Non solo ristoratori in piazza ma anche bar e gelatai: “Se la situazione in Italia è critica, per i centri storici italiani è disastrosa, oserei dire bellica – racconta quasi in lacrime Cristina Asdagi, proprietaria insieme alla sorella della storica Gelateria Artigianale Antonietta Cecere di via del Lavatore a Fontana di Trevi –. Noi viviamo del turismo e degli uffici del centro storico ma senza gli stranieri e la gente in smart working noi come facciamo a sopravvivere se ci fanno chiudere anche alle ore 18? Qualcuno deve spiegare al Governo che in Italia nessuno viene a mangiare prima delle 6 del pomeriggio. Chiediamo a Conte non più promesse ma fatti, non soldi perché non ci sono ma almeno facciano in modo di bloccarci le uscite. Vogliono controllare l'alcol ed il caos conseguente? Va benissimo, lo fanno sempre d'estate. Ma perché ora bloccate pure noi? Non abbiamo più parole. Vogliono le chiusure? Ok, ma devono dar da mangiare a tutti”.

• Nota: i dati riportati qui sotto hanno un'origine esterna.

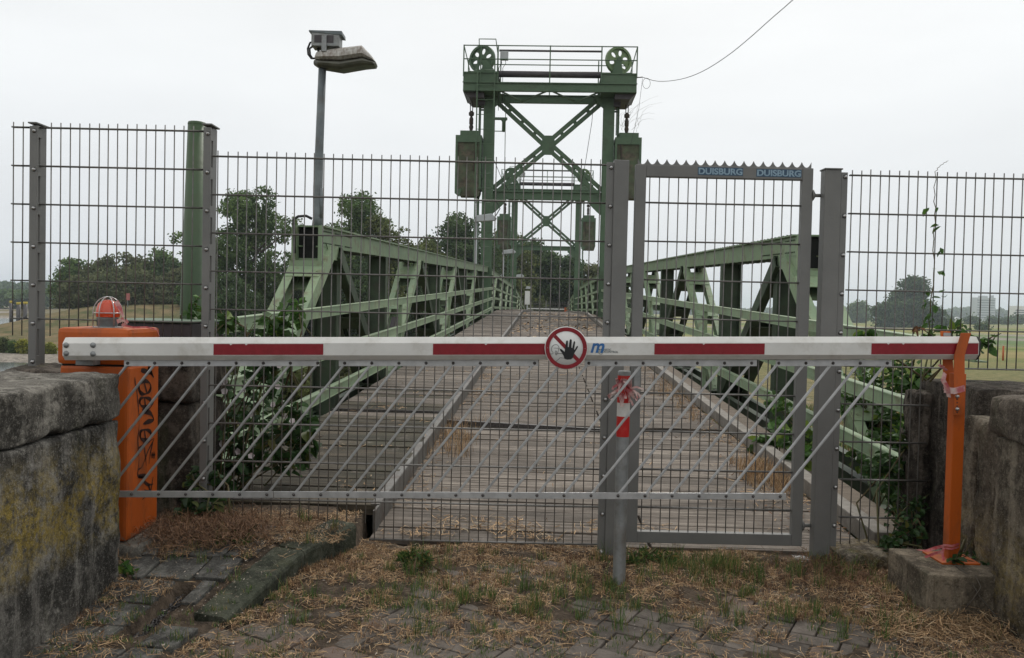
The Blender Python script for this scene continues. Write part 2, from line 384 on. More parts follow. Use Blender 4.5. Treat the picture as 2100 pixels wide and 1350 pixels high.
def concrete_mat(name, light, mid, dk, yellow=0, ylo=.3, yhi=.75, streak=.6, moss=(.09, .095, .055), mossamt=.3, rough_bump=1.0):
    m, t, b = newmat(name); n = t.nodes.new; l = t.links.new
    b.inputs['Roughness'].default_value = .95; b.inputs['Specular IOR Level'].default_value = .2
    pos = n('ShaderNodeNewGeometry').outputs['Position']
    def noise(sc, det, rg=.6, st=None):
        v = pos
        if st: mp = n('ShaderNodeMapping'); mp.inputs['Scale'].default_value = st; l(pos, mp.inputs[0]); v = mp.outputs[0]
        x = n('ShaderNodeTexNoise'); x.inputs['Scale'].default_value = sc; x.inputs['Detail'].default_value = det; x.inputs['Roughness'].default_value = rg
        l(v, x.inputs['Vector']); return x.outputs[0]
    def mapr(x, a, c, lo=0, hi=1):
        r = n('ShaderNodeMapRange'); r.inputs[1].default_value = a; r.inputs[2].default_value = c; r.inputs[3].default_value = lo; r.inputs[4].default_value = hi
        l(x, r.inputs[0]); return r.outputs[0]
    def mix(f, a, c):
        x = n('ShaderNodeMix'); x.data_type = 'RGBA'
        if isinstance(f, float): x.inputs[0].default_value = f
        else: l(f, x.inputs[0])
        if isinstance(a, tuple): x.inputs[6].default_value = (*a, 1)
        else: l(a, x.inputs[6])
        if isinstance(c, tuple): x.inputs[7].default_value = (*c, 1)
        else: l(c, x.inputs[7])
        return x.outputs[2]
    def mathn(op, a, c):
        x = n('ShaderNodeMath'); x.operation = op
        for i, q in enumerate((a, c)):
            if isinstance(q, (int, float)): x.inputs[i].default_value = q
            else: l(q, x.inputs[i])
        return x.outputs[0]
    big = noise(2.2, 8, .68); fine = noise(55, 6, .75); mid_n = noise(7, 9, .72)
    col = mix(mapr(big, .44, .54), dk, mid)
    col = mix(mapr(mid_n, .50, .60, 0, .8), col, light)
    st = noise(6, 8, .7, (1, 1, .16))
    col = mix(mapr(st, .47, .58, 0, streak), col, tuple(x * .45 for x in dk))
    col = mix(mapr(noise(7, 5, .6, (1, 1, .3)), .56, .68, 0, mossamt), col, moss)
    col = mix(mapr(noise(11, 8, .7, (1, 1, .10)), .52, .62, 0, .45), col, tuple(min(1, x * 1.25) for x in light))
    if yellow:
        z = n('ShaderNodeSeparateXYZ'); l(pos, z.inputs[0])
        band = mathn('MULTIPLY', mapr(z.outputs[2], ylo, ylo + .14), mapr(z.outputs[2], yhi, yhi - .22))
        yy = mathn('MULTIPLY', mapr(noise(5, 8, .75), .42, .54), band)
        yy = mathn('MULTIPLY', yy, mapr(noise(38, 4, .7), .34, .56))
        col = mix(mathn('MULTIPLY', yy, yellow), col, (.36, .26, .045))
    col = mix(mapr(fine, .54, .66, 0, .35), col, tuple(min(1, x * 1.8) for x in light))
    col = mix(mapr(noise(34, 6, .75), .54, .62, 0, .55), col, tuple(x * .5 for x in dk))
    col = mix(mapr(noise(130, 3, .6), .60, .66, 0, .4), col, tuple(x * 1.5 for x in light))
    l(col, b.inputs['Base Color'])
    h = mathn('ADD', mathn('MULTIPLY', fine, .45), mathn('MULTIPLY', mid_n, 1.0))
    bp = n('ShaderNodeBump'); bp.inputs['Strength'].default_value = 1.0 * rough_bump; bp.inputs['Distance'].default_value = .03
    l(h, bp.inputs['Height']); l(bp.outputs[0], b.inputs['Normal'])
    return m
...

Al fianco dei manifestanti anche l'esercito dei fornitori, rimasti anche loro a cascata senza lavoro: “Ho una azienda a gestione familiare rilevata tre anni fa con tanti sacrifici, con me, mio fratello e mia madre ci sono altri otto dipendenti per un totale di 15 famiglie rimaste a terra – grida Pamela, titolare della Le Dame Food Srl –. siamo riusciti a superare il primo lockdown con tanti sacrifici ma adesso ci hanno ributtato giù. Se fermano i ristoratori fermano anche noi. Abbiamo con noi ragazzi di 20 e 30 anni con famiglie e bimbi piccoli che non hanno più niente da mettere in tavola. Così il Governo ci sta chiedendo di perdere la nostra dignità. Io non smetterò di protestare finché non mi daranno il modo di lavorare. È da una settimana che non escono più ordini. Inutile che il Governo stanzi nuovi fondi quando ho dipendenti che aspettano ancora la Cassa integrazione di marzo”.

In piazza anche alcuni clienti abituali di alcune attività storiche che rischiano di dover chiudere per sempre: “Abbiamo deciso di portare in piazza con noi anche i nostri clienti per protestare contro questo Dpcm che punisce tutti senza mezze misure – spiega Daniele Rigamonti, da 30 dipendente della torrefazione Marziali Caffè –. Se c'è qualcuno che non si è adeguato è giusto che venga punito ma è sbagliato chiudere così tutti alle 18. Io ho quattro figli, ragazzi che frequentano scuole, bus, metro, centri sportivi e posso tranquillamente dire che non c'è attività come quella della ristorazione che si è adeguata prontamente alle direttive del Governo. Hanno speso soldi, ridotto sedute, sanificato locali e non capiamo perché tutto questo accanimento verso questa categoria che regge una grossa fetta del mercato romano ed italiano. Un terzo delle attività che rifornivamo ha chiuso, non ha riaperto da marzo. Il Governo fa decreti, noi rispondiamo con proposte che però non ascolta”.